Provided data:
↓↓↓

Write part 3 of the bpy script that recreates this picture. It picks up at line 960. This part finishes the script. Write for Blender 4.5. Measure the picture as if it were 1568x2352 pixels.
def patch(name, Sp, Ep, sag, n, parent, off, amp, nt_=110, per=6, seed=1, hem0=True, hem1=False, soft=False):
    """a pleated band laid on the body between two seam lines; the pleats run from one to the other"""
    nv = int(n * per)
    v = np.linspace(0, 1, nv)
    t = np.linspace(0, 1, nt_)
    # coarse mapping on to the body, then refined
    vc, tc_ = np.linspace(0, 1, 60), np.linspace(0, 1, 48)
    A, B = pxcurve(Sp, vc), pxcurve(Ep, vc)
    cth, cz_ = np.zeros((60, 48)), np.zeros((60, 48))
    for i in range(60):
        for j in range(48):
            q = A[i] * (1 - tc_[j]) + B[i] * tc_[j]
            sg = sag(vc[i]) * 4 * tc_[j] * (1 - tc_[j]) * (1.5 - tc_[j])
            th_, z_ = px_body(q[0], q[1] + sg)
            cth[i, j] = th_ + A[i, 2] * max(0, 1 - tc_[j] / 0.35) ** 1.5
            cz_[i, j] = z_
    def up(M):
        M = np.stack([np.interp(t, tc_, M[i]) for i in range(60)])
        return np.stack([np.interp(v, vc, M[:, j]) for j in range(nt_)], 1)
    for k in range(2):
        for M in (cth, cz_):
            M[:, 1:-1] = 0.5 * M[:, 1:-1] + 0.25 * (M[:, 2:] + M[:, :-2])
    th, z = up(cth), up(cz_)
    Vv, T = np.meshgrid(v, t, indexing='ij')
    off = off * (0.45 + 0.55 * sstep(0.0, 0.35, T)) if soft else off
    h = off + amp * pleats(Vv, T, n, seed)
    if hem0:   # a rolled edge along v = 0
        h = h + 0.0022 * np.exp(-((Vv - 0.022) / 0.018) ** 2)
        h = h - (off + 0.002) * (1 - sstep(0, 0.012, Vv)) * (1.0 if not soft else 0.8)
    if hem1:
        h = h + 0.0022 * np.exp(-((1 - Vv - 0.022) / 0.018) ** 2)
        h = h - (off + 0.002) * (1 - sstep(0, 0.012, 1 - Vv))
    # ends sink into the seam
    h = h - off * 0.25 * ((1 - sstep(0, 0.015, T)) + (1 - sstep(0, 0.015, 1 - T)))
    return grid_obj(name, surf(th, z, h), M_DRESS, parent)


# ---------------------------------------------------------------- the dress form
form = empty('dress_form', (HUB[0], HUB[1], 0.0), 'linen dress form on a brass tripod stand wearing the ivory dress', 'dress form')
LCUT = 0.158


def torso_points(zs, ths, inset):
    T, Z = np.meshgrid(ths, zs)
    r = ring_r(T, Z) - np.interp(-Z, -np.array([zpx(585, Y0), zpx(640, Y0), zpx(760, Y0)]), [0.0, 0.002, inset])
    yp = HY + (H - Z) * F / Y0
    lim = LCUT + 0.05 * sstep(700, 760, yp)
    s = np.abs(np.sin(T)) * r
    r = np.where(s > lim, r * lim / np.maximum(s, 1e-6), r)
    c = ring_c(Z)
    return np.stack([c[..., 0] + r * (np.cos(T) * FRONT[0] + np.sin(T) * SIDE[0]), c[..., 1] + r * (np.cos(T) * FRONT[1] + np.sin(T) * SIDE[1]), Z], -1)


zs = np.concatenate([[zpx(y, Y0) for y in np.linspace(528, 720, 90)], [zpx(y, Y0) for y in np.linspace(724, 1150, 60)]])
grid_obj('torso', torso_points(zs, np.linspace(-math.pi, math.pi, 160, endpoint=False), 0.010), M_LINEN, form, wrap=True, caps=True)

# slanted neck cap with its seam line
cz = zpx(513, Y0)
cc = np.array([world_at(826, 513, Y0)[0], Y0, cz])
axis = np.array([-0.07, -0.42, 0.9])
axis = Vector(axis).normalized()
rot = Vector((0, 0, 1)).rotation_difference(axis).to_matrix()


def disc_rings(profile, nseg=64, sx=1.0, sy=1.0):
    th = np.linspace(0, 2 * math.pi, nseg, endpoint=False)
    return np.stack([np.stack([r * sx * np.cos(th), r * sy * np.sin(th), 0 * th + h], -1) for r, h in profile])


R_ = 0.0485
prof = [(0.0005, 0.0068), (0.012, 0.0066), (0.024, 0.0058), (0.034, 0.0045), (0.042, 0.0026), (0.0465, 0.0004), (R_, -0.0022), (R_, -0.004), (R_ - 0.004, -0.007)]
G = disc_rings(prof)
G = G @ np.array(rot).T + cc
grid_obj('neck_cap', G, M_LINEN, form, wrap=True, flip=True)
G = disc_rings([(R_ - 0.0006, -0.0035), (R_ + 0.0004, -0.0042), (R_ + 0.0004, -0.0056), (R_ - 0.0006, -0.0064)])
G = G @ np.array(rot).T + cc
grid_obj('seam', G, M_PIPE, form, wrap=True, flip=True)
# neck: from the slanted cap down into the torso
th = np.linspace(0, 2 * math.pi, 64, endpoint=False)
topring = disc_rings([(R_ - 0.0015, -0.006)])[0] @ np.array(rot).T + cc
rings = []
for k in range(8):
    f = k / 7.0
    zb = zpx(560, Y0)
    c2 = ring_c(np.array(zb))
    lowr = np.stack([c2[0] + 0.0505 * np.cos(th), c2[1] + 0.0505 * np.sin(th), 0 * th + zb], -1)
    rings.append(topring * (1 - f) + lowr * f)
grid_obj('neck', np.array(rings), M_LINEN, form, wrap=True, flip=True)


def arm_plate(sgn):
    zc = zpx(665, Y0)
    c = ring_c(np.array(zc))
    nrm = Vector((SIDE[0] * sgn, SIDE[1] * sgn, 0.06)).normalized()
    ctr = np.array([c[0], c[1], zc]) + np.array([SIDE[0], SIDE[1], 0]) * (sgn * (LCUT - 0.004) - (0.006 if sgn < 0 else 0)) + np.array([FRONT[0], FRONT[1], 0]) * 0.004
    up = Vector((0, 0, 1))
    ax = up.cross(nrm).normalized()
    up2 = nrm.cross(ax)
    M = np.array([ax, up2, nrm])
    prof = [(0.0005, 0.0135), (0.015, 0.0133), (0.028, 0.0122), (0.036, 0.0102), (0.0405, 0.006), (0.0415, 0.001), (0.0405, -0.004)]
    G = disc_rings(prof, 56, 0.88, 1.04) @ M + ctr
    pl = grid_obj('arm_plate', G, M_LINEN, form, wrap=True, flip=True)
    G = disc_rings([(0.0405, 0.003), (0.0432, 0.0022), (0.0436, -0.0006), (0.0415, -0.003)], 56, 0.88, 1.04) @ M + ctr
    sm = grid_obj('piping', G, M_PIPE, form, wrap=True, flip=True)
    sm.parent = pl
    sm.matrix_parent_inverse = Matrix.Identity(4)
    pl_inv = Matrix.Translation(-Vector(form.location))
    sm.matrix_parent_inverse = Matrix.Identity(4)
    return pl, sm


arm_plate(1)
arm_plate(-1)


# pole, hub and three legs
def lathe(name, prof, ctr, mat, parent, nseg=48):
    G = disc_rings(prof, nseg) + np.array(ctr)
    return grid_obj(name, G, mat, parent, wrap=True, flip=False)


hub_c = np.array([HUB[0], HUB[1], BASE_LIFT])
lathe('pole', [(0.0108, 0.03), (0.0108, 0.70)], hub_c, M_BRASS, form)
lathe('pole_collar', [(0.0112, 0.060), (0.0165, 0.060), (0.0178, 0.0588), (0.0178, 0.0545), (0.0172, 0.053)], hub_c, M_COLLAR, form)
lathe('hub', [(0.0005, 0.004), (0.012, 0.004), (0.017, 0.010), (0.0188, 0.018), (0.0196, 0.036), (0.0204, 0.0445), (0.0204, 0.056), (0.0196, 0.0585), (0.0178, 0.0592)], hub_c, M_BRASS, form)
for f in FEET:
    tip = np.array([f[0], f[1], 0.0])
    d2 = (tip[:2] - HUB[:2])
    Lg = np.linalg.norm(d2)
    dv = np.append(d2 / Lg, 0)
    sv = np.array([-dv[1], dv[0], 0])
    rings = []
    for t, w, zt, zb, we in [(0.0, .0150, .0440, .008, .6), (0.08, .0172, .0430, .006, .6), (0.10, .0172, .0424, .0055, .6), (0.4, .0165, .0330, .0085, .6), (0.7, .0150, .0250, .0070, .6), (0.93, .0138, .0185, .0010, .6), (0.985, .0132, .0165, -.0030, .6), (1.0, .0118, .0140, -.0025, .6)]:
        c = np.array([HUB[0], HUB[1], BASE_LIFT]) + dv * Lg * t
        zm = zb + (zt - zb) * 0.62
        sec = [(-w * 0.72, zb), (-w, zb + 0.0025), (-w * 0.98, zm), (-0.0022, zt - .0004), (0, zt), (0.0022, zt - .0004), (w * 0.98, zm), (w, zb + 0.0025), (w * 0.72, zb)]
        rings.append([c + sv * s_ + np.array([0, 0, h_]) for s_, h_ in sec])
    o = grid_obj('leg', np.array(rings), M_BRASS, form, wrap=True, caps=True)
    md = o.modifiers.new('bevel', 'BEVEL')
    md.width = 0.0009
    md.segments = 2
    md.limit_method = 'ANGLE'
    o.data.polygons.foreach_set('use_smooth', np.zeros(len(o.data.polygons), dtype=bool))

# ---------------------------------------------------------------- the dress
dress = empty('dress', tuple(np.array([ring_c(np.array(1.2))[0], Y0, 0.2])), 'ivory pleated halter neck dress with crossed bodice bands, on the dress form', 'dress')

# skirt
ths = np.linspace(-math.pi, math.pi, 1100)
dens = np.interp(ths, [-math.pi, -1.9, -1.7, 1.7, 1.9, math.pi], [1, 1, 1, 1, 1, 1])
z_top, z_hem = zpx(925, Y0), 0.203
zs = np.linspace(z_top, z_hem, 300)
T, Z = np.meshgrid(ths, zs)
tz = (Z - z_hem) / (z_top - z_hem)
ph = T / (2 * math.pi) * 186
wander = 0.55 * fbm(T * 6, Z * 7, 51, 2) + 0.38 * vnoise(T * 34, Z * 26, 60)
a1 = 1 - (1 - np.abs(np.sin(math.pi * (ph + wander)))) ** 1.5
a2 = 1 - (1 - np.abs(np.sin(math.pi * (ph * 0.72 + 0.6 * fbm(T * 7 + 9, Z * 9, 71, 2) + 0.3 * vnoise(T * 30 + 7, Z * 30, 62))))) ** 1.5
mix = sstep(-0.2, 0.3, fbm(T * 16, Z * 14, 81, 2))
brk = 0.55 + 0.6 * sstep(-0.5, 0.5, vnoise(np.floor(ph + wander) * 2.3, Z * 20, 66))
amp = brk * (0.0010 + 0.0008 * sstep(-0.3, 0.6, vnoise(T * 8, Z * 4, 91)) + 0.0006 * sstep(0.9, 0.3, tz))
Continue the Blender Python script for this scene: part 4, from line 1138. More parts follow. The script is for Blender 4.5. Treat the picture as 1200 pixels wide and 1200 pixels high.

↑↑↑

Task statement:
Note every line above where the string "from" shows up, and copy those lines.

Completed task:
    """a pleated band laid on the body between two seam lines; the pleats run from one to the other"""
# neck: from the slanted cap down into the torso
Continue the Blender Python script for this scene: part 4, from line 1138. More parts follow. The script is for Blender 4.5. Treat the picture as 1200 pixels wide and 1200 pixels high.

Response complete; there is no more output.